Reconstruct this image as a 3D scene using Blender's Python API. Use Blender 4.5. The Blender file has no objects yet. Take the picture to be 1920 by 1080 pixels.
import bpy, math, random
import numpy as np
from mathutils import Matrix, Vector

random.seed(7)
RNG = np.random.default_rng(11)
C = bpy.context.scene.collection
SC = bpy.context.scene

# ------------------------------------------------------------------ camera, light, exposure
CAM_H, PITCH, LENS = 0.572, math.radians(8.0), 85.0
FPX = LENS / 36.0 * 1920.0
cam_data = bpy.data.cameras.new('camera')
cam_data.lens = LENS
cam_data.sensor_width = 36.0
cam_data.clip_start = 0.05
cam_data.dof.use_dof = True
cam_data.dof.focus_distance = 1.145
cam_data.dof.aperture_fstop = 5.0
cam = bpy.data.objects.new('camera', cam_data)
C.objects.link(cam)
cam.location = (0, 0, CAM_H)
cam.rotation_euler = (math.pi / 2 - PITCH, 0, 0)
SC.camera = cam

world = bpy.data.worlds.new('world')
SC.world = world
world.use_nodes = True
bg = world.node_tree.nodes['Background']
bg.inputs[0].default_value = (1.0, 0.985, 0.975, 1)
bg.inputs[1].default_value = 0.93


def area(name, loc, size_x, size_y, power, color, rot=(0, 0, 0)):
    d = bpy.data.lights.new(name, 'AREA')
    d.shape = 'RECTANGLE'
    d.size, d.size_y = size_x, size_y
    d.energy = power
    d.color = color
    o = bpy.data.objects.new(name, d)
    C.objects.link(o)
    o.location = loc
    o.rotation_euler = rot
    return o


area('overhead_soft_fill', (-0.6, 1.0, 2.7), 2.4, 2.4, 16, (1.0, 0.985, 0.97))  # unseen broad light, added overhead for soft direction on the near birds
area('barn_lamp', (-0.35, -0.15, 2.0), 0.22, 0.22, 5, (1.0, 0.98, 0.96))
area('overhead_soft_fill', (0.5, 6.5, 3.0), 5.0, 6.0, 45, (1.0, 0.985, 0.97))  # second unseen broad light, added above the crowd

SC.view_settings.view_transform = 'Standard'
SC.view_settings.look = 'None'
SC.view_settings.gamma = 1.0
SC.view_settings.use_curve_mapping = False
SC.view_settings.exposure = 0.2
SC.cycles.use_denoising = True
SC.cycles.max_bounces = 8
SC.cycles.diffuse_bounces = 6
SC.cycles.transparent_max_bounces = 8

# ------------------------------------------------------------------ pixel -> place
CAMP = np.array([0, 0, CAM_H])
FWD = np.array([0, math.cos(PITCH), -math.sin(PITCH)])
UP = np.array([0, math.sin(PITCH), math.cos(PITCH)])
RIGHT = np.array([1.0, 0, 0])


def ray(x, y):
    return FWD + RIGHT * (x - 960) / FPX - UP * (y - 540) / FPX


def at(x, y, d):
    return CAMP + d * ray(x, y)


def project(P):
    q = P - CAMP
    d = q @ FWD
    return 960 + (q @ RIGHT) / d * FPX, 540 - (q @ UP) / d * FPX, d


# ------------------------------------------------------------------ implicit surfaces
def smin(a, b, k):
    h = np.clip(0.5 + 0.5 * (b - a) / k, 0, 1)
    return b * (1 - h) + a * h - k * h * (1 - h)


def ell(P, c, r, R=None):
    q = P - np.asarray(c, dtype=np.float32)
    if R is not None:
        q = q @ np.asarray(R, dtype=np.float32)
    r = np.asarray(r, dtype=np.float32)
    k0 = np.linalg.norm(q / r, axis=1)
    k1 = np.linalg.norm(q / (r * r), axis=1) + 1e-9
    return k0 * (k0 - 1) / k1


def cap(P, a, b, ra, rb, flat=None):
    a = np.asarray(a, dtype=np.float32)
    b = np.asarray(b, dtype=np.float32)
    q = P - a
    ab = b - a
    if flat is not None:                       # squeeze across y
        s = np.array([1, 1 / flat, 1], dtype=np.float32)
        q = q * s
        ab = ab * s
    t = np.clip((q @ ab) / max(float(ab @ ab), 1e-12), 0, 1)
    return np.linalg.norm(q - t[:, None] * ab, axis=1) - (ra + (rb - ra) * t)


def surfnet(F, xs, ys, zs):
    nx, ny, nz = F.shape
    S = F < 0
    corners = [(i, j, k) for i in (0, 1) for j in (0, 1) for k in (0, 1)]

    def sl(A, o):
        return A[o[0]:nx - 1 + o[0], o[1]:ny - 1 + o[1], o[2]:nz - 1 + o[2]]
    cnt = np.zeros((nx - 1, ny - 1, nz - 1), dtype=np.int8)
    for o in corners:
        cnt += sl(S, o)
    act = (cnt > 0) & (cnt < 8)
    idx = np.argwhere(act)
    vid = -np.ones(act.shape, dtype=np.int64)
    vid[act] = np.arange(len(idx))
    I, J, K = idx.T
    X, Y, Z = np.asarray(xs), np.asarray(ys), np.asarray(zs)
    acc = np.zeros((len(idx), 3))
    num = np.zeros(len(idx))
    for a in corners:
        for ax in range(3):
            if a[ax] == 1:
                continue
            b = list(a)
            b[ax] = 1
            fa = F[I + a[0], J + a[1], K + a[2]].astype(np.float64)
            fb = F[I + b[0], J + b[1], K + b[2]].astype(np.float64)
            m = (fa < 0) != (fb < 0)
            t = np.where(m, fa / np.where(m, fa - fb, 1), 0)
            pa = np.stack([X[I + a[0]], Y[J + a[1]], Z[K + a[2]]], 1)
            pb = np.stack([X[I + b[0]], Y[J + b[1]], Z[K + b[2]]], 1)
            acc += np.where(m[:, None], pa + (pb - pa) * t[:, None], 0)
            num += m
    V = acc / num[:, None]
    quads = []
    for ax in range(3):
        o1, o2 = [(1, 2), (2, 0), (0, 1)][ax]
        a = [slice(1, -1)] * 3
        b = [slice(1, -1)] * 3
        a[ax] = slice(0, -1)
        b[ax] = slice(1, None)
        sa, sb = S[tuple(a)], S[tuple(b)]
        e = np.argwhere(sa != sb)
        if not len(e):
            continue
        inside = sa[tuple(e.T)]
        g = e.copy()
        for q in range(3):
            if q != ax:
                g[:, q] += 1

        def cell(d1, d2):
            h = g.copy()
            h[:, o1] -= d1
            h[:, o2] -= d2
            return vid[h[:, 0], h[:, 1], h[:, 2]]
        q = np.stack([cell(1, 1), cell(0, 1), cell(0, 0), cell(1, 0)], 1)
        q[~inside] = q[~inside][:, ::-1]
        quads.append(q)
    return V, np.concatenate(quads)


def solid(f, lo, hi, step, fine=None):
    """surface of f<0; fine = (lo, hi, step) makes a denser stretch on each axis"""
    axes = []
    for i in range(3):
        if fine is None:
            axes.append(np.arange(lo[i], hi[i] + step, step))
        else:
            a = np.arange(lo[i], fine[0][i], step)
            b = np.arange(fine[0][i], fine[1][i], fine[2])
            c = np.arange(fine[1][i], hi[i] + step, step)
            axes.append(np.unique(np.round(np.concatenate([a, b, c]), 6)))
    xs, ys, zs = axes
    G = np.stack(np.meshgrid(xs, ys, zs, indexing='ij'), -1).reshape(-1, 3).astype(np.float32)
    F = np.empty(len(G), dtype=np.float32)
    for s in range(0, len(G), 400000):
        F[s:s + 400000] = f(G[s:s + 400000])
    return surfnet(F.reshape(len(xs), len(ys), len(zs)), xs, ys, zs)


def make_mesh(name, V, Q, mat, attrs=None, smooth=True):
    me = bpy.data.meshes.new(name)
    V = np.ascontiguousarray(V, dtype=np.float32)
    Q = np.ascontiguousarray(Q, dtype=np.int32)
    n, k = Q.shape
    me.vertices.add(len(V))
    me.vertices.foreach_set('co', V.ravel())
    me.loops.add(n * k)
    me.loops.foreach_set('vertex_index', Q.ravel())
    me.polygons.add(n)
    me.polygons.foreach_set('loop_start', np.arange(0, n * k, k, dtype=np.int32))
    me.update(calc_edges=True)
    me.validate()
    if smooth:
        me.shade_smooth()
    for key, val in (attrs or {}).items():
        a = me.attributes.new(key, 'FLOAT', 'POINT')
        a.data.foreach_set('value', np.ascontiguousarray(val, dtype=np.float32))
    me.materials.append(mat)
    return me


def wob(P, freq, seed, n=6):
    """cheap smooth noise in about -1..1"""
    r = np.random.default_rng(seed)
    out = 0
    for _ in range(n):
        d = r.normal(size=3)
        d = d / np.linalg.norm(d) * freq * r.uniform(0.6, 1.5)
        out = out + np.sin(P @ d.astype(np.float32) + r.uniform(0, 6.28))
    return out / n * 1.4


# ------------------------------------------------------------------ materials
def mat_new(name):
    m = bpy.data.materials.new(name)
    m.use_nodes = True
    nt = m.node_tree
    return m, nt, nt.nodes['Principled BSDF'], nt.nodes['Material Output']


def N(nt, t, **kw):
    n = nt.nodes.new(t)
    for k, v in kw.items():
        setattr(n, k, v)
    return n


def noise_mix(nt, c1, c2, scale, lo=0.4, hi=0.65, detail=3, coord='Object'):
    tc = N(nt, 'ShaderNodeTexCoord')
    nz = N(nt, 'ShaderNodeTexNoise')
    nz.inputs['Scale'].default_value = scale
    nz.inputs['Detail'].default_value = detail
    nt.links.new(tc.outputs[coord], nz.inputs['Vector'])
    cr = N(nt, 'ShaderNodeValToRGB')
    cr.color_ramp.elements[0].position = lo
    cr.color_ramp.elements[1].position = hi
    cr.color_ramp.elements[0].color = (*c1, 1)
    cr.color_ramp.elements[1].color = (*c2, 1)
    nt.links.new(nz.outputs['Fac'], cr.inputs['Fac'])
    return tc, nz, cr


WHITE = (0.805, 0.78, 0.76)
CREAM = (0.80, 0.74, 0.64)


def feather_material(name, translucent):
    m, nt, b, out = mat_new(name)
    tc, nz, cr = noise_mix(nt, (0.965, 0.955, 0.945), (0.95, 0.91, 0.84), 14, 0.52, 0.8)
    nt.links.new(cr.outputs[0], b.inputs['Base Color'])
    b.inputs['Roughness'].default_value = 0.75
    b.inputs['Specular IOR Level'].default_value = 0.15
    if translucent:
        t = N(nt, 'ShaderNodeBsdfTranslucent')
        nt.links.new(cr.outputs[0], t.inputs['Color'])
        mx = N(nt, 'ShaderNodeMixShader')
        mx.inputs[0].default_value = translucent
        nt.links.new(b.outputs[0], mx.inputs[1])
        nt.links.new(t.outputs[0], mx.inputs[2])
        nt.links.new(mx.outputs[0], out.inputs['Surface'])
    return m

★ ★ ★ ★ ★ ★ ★

REQUIREMENT - Look through the data and gather every line with the string "scene" in it.

RESPONSE FOR THIS EXERCISE -
Reconstruct this image as a 3D scene using Blender's Python API. Use Blender 4.5. The Blender file has no objects yet. Take the picture to be 1920 by 1080 pixels.
C = bpy.context.scene.collection
SC = bpy.context.scene